A flaw in a control and collaboration server widely used by open-source software developers could allow an attacker with read-only access to run arbitrary code, alter program operation, read information, or cause a denial of service, according to the Computer Emergency Response Team Coordination Center (CERT).

The CERT Coordination Center also reported a significant secondary impact of this flaw for the Concurrent Versions System (CVS) server, which is used to update and alter source code via the Internet: an attacker who is able to compromise a CVS server could modify source-code repositories to contain Trojan horses, backdoors, or other malicious code.

The CVS server vulnerability can be triggered by a set of specially crafted directory requests.

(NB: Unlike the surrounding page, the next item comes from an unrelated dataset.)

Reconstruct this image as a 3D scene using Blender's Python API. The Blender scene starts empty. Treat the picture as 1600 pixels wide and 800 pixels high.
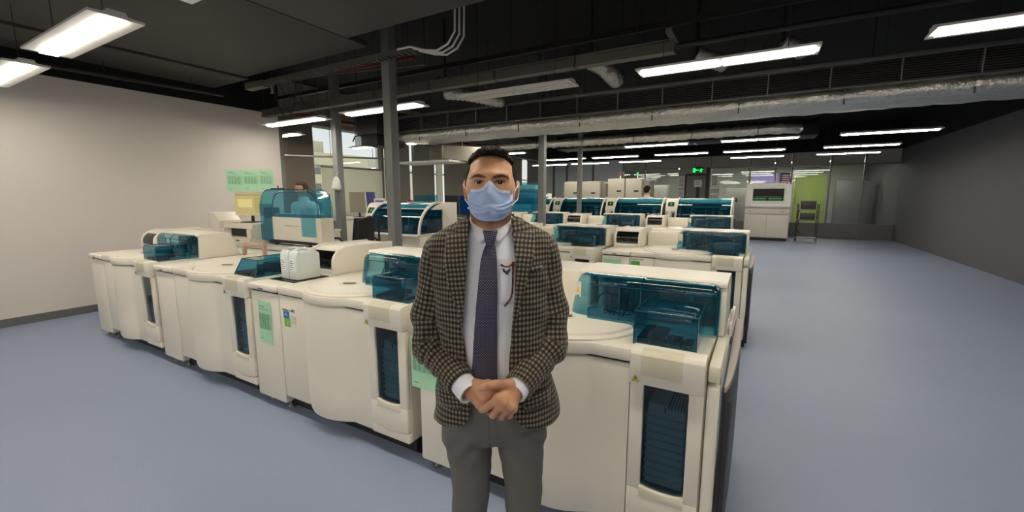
import bpy, bmesh, math, random
import numpy as np
from mathutils import Vector, Matrix
random.seed(7); np.random.seed(7)
SC = bpy.context.scene
COL = SC.collection
PI = math.pi

# ------------------------------------------------------------------ camera
cd = bpy.data.cameras.new('camera'); cam = bpy.data.objects.new('camera', cd); COL.objects.link(cam)
cd.sensor_width = 36.0; cd.sensor_fit = 'HORIZONTAL'; cd.lens = 663.0 / 1600.0 * 36.0
cd.clip_start = 0.05; cd.clip_end = 300
YAW, PITCH = math.radians(30.0), math.radians(8.1)
cam.location = (0, 0, 1.58)
cam.rotation_euler = (math.radians(90) - PITCH, 0, YAW)
SC.camera = cam

# ------------------------------------------------------------------ world, exposure
wd = bpy.data.worlds.new('world'); SC.world = wd; wd.use_nodes = True
_nt = wd.node_tree; _nt.nodes.clear()
_o = _nt.nodes.new('ShaderNodeOutputWorld'); _b = _nt.nodes.new('ShaderNodeBackground')
_tc = _nt.nodes.new('ShaderNodeTexCoord'); _sp = _nt.nodes.new('ShaderNodeSeparateXYZ')
_cr = _nt.nodes.new('ShaderNodeValToRGB')
_cr.color_ramp.elements[0].position = 0.0; _cr.color_ramp.elements[0].color = (0.86, 0.84, 0.78, 1)
_cr.color_ramp.elements[1].position = 0.5; _cr.color_ramp.elements[1].color = (0.42, 0.60, 0.85, 1)
_nt.links.new(_tc.outputs['Generated'], _sp.inputs[0]); _nt.links.new(_sp.outputs['Z'], _cr.inputs[0])
_nt.links.new(_cr.outputs[0], _b.inputs['Color']); _b.inputs['Strength'].default_value = 1.1
_nt.links.new(_b.outputs[0], _o.inputs[0])
SC.view_settings.view_transform = 'Standard'; SC.view_settings.look = 'None'
SC.view_settings.exposure = 0.14; SC.view_settings.gamma = 1.0; SC.view_settings.use_curve_mapping = False
LAMP_STRENGTH = 38.0
try:
    SC.cycles.transparent_max_bounces = 24
    SC.cycles.max_bounces = 8
except Exception:
    pass

# ------------------------------------------------------------------ materials
def lin(c):
    out = []
    for v in c[:3]:
        v = v / 255.0
        out.append(v / 12.92 if v <= 0.04045 else ((v + 0.055) / 1.055) ** 2.4)
    return (*out, 1.0)

class NT:
    def __init__(s, name):
        s.m = bpy.data.materials.new(name); s.m.use_nodes = True; s.t = s.m.node_tree; s.t.nodes.clear()
        s.out = s.n('ShaderNodeOutputMaterial')
    def n(s, typ, **kw):
        nd = s.t.nodes.new(typ)
        for k, v in kw.items():
            if hasattr(nd, k): setattr(nd, k, v)
            else: nd.inputs[k].default_value = v
        return nd
    def l(s, a, b): s.t.links.new(a, b)
    def math(s, op, a, b=None, c=None, clamp=False):
        nd = s.n('ShaderNodeMath', operation=op, use_clamp=clamp)
        for i, v in enumerate((a, b, c)):
            if v is None: continue
            if isinstance(v, (int, float)): nd.inputs[i].default_value = v
            else: s.l(v, nd.inputs[i])
        return nd.outputs[0]
    def mix(s, f, a, b):
        nd = s.n('ShaderNodeMix', data_type='RGBA')
        for sk, v in ((nd.inputs[0], f), (nd.inputs[6], a), (nd.inputs[7], b)):
            if isinstance(v, (int, float)): sk.default_value = v
            elif isinstance(v, tuple): sk.default_value = v
            else: s.l(v, sk)
        return nd.outputs[2]

MATS = {}
def mat(name, col, rough=0.5, metal=0.0, var=0.06, scale=6.0, bump=0.0, bscale=None, emit=0.0, spec=0.5, sub=0.0, coat=0.0):
    if name in MATS: return MATS[name]
    g = NT(name); p = g.n('ShaderNodeBsdfPrincipled')
    p.inputs['Roughness'].default_value = rough; p.inputs['Metallic'].default_value = metal
    p.inputs['Specular IOR Level'].default_value = spec
    if coat: p.inputs['Coat Weight'].default_value = coat
    tc = g.n('ShaderNodeTexCoord')
    c = lin(col)
    if var > 0:
        nz = g.n('ShaderNodeTexNoise', **{'Scale': scale, 'Detail': 4.0}); g.l(tc.outputs['Object'], nz.inputs['Vector'])
        lo = tuple(v * (1 - var) for v in c[:3]) + (1,); hi = tuple(min(1, v * (1 + var)) for v in c[:3]) + (1,)
        g.l(g.mix(nz.outputs['Fac'], lo, hi), p.inputs['Base Color'])
    else:
        p.inputs['Base Color'].default_value = c
    if bump > 0:
        nb = g.n('ShaderNodeTexNoise', **{'Scale': bscale or scale * 8, 'Detail': 3.0}); g.l(tc.outputs['Object'], nb.inputs['Vector'])
        bp = g.n('ShaderNodeBump', **{'Strength': bump, 'Distance': 0.01}); g.l(nb.outputs['Fac'], bp.inputs['Height'])
        g.l(bp.outputs[0], p.inputs['Normal'])
    if emit > 0:
        p.inputs['Emission Color'].default_value = c; p.inputs['Emission Strength'].default_value = emit
    if sub > 0:
        p.inputs['Subsurface Weight'].default_value = sub; p.inputs['Subsurface Radius'].default_value = (0.01, 0.004, 0.002)
    g.l(p.outputs[0], g.out.inputs[0])
    MATS[name] = g.m
    return g.m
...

"While processing these requests, an error-checking routine may attempt to free the same memory reference more than once. Deallocating the already freed memory leads to heap corruption, which an attacker could leverage to execute arbitrary code, alter the logical operation of the CVS server program, or read sensitive information stored in memory," Cert said. However, in most cases heap corruption will result in a segmentation fault, causing a denial of service.

But because the CVS server process is typically started by the Internet services daemon and runs with root privileges, arbitrary code would also run with root privileges.

Vendors whose systems running CVS Home project versions of CVS prior to 1.11.5, whose operating system distributions provide CVS, or whose source code repositories are managed by CVSsupport, are affected by the flaw. Those companies include Cray, IBM, and Sun Microsystems.

CERT, which said Stefan Esser of e-matters reported the issue, recommends users apply the appropriate patch or upgrade as specified by vendor.